I write to you on behalf of the Arctic Methane Emergency Group, which includes among its founding members Peter Wadhams, Professor of Ocean Physics, Cambridge; Stephen Salter, Emeritus Professor of Engineering Design, Edinburgh; and Brian Orr, former Principal Science Officer at the UK DoE (as was). The Group has received support and advice from many pre-eminent climate science colleagues around the world. The purpose of this letter is to respectfully bring to your attention new evidence of the rapidly deepening climate change crisis in the Arctic. We appeal to you to support our call to put the imminent loss of Arctic summer sea ice and escalation of Arctic methane emissions at the top of the climate change agenda and to support emergency measures to cool the Arctic.
Professor Peter Wadhams, on behalf of the Arctic Methane Emergency Group, spoke about this critical issue at the December 2011 American Geophysical Union (AGU) conference in San Francisco, USA. Key elements of his talk have been widely reported, following an article in the UK‘s Independent newspaper. (Please find copies of this and subsequent articles attached.)- The loss of Arctic summer sea ice and increased warming of the Arctic seas threaten methane hydrate instability and a massive catastrophic release of methane into the atmosphere, as noted in IPCC AR4.

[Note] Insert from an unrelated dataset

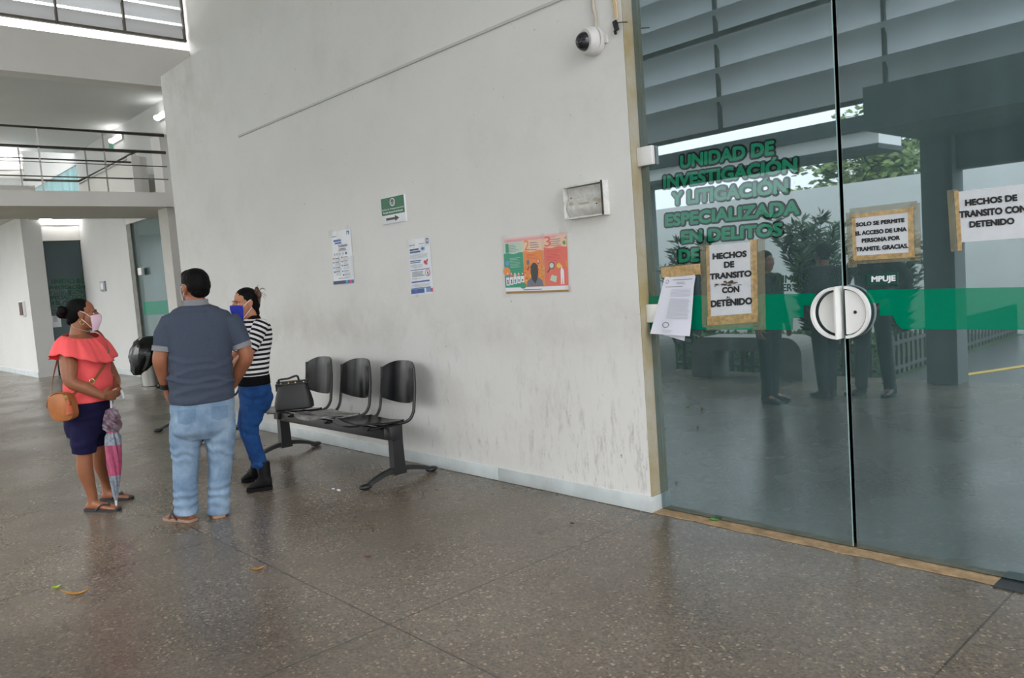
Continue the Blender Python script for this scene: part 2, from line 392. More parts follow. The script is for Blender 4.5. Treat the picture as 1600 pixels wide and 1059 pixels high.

- Research published by N. Shakhova* shows that methane is already venting into the atmosphere from seabed methane hydrates on the East Siberian Arctic shelf, or ESAS (the world’s largest continental shelf), which, if allowed to escalate, would likely lead to abrupt and catastrophic global warming.
- The latest research expedition to the region (September/October 2011), according to Professor I. Semiletov, witnessed methane plumes on a “fantastic scale,” “some one kilometer in diameter,” “far greater” than previous observations, which were officially reported in 2010 to equal methane emissions from all the other oceans put together.
- The loss of Arctic summer sea ice and subsequent increased Arctic surface warming will inevitably increase the rate of methane emissions already being released from Arctic wetlands and thawing permafrost.
- The latest available data indicates there is a 5-10% possibility of the Arctic being ice free in September by 2013, more likely 2015, and with 95% confidence by 2018. This, according to the recognised world authorities on Arctic sea ice, Prof. Wadhams and Dr. Wieslaw Maslowski, is the point of no return for summer sea ice. Once past this point, it could prove impossible to reverse the retreat by any kind of intervention. The data indicate the Arctic could be ice free for six months of the year by 2020 (PIOMAS 2011).